Die urbane Logistik wird zunehmend durch den expandierenden Warenverkehr - nicht zuletzt durch den rasant wachsenden E-Commerce - belastet. Einerseits nimmt die Verstädterung und damit die Anzahl der Menschen, Kfz, Warenströme, Abfall- und Recyclingströme, etc. zu, anderseits existiert aufgrund des Klimawandels ein zunehmender Druck zum nachhaltigen Wirtschaften. Folglich beschäftigt sich die Urbane Logistik mit Ideen und Konzepten zur Gestaltung einer stadtverträglichen, effizienten und umweltbewussten Versorgung von Metropolen und Städten.

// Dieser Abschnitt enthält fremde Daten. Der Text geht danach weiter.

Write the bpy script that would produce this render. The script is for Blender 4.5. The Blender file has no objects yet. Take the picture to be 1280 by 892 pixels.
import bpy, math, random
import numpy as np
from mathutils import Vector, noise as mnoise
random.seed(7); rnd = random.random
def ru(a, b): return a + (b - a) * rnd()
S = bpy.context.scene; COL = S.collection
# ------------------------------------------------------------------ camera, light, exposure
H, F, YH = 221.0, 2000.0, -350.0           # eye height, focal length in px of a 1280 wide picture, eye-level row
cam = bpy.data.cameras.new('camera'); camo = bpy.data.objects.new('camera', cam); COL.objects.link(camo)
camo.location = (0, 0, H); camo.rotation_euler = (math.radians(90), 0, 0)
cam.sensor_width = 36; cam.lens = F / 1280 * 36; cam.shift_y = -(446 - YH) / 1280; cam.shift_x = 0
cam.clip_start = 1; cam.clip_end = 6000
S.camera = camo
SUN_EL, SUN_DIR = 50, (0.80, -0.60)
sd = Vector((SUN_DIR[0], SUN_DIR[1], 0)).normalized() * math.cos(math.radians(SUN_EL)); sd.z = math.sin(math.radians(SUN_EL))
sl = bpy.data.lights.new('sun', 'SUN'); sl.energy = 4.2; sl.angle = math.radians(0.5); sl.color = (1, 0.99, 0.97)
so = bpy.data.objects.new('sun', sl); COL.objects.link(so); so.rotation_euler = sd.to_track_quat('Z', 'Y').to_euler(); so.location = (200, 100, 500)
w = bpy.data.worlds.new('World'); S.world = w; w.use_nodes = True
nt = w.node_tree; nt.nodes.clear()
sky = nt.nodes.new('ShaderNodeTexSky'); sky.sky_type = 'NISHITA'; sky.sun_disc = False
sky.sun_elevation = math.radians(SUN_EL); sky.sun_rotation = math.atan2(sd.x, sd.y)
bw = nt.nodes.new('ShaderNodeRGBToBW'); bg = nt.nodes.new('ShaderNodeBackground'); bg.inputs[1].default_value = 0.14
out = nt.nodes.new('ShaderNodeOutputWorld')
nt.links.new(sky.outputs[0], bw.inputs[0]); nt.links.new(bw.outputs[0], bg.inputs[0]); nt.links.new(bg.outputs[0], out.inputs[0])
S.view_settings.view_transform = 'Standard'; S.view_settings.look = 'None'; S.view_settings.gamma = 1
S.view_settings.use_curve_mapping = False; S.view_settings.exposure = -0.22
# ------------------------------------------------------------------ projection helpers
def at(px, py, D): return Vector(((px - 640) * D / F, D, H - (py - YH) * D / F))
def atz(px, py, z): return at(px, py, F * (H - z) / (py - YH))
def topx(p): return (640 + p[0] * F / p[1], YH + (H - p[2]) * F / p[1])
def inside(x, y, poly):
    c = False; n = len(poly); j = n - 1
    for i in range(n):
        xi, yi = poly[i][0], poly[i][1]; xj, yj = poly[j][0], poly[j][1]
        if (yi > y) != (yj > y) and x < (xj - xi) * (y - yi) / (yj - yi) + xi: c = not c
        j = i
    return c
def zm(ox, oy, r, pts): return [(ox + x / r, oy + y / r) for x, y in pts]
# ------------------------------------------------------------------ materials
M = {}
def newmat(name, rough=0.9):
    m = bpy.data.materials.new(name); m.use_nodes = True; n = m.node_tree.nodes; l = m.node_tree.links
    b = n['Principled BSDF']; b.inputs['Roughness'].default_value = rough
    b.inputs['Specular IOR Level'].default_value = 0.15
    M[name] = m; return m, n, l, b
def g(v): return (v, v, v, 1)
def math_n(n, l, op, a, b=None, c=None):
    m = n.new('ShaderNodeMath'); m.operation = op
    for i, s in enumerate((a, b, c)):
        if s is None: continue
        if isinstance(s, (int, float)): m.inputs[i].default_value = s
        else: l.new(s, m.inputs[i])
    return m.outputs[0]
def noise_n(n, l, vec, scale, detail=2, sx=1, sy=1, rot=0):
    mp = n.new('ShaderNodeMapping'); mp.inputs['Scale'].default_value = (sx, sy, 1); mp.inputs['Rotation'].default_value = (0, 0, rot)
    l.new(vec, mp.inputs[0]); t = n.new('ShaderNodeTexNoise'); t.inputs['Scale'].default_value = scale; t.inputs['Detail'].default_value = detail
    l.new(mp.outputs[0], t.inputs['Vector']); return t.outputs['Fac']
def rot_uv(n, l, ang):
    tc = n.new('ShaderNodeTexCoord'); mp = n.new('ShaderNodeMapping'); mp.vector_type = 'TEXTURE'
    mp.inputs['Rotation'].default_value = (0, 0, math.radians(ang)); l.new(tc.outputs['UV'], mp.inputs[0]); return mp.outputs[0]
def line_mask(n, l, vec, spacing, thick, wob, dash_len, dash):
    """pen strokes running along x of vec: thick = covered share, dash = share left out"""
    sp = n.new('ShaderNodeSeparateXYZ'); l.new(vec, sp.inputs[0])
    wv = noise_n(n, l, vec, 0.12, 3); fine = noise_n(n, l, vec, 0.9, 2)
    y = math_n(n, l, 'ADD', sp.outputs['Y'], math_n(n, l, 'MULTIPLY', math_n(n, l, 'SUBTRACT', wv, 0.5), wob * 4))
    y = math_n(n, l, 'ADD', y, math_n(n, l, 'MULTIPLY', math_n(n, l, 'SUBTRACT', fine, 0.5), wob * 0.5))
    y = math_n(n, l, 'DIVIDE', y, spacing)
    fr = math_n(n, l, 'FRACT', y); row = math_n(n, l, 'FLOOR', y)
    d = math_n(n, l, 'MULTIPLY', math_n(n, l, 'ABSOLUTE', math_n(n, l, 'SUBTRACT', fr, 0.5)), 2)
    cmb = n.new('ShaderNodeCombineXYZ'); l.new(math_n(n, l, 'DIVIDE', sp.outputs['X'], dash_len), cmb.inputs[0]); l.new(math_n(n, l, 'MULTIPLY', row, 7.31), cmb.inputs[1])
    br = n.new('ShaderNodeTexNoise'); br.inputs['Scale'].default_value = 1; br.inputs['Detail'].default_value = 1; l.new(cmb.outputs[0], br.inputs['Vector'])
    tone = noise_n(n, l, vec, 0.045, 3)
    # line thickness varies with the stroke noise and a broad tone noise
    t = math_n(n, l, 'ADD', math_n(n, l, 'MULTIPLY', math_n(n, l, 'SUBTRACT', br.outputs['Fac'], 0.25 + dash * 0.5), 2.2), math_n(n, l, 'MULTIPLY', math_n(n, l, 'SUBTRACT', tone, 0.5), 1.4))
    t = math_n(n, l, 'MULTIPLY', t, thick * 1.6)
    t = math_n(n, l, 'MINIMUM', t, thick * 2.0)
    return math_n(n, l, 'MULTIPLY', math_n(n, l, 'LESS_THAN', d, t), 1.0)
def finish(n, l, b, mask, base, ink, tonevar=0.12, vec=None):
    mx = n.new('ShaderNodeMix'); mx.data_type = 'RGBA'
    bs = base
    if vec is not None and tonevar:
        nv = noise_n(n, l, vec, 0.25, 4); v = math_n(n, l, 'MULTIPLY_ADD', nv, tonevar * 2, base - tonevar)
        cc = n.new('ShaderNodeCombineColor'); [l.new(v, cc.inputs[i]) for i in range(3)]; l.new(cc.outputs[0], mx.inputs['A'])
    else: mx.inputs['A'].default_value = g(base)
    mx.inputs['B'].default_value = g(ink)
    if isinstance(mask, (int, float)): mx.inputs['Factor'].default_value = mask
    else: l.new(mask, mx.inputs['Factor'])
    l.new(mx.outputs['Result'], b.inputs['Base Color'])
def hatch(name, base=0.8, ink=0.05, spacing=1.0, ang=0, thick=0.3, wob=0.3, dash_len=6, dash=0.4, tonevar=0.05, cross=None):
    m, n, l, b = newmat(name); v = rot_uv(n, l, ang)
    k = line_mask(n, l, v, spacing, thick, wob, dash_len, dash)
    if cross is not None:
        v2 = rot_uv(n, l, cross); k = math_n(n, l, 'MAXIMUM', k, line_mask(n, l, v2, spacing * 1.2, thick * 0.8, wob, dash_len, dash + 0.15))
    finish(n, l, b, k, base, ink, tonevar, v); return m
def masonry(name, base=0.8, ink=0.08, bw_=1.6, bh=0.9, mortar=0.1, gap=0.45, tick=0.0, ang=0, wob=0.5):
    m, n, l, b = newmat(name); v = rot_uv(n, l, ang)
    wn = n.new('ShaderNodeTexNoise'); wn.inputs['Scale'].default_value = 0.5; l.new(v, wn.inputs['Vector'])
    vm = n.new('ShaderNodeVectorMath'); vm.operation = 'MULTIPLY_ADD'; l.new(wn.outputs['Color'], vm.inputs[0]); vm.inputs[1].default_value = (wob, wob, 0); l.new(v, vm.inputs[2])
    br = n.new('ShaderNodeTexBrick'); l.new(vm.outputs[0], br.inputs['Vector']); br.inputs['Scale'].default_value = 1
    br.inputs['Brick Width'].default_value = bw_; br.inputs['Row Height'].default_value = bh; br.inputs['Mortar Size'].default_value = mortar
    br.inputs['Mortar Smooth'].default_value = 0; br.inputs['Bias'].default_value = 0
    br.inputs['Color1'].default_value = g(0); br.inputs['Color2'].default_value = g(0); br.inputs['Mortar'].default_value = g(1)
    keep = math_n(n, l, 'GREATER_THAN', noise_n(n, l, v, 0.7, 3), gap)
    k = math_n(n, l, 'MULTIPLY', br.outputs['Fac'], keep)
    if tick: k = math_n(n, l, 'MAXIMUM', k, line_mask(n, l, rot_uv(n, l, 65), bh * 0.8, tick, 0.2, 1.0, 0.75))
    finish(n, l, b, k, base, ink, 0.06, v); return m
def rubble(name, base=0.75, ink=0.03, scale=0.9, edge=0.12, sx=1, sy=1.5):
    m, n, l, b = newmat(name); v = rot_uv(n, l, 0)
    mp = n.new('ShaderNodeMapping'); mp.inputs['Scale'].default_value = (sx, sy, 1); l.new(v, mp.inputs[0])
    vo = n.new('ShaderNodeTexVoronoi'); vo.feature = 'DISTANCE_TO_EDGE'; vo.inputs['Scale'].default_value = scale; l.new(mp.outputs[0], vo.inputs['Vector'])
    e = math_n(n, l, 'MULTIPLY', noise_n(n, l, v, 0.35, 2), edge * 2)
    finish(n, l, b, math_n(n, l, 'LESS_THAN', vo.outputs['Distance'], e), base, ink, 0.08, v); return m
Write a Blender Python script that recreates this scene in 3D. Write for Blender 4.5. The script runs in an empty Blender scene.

Weites Feld und komplexe Aufgaben

Das Feld ist generell sehr weit gespannt und reicht u. a. von Elektromobilität, leiser Logistik über Hyperloop, Drohnenbelieferung bis hin zu Seilbahnsystemen (1). Es müssen neue Wege für den Warenverkehr der Zukunft gefunden werden, um die gestellten Herausforderungen zu meistern. Dabei müssen im wahrsten Sinne des Wortes neue räumliche und zeitliche Dimensionen erschlossen werden. Der Warenverkehr kann in den Luftraum als auch unter die Erde verlegt werden und zudem durch die Erschließung der Nachtzeit für die Warenanlieferung auf der letzten Meile mittels leiser Logistik entzerrt werden. Das Aufgabengebiet, die Anforderungen und entsprechende Lösungen sind dabei hochkomplex. 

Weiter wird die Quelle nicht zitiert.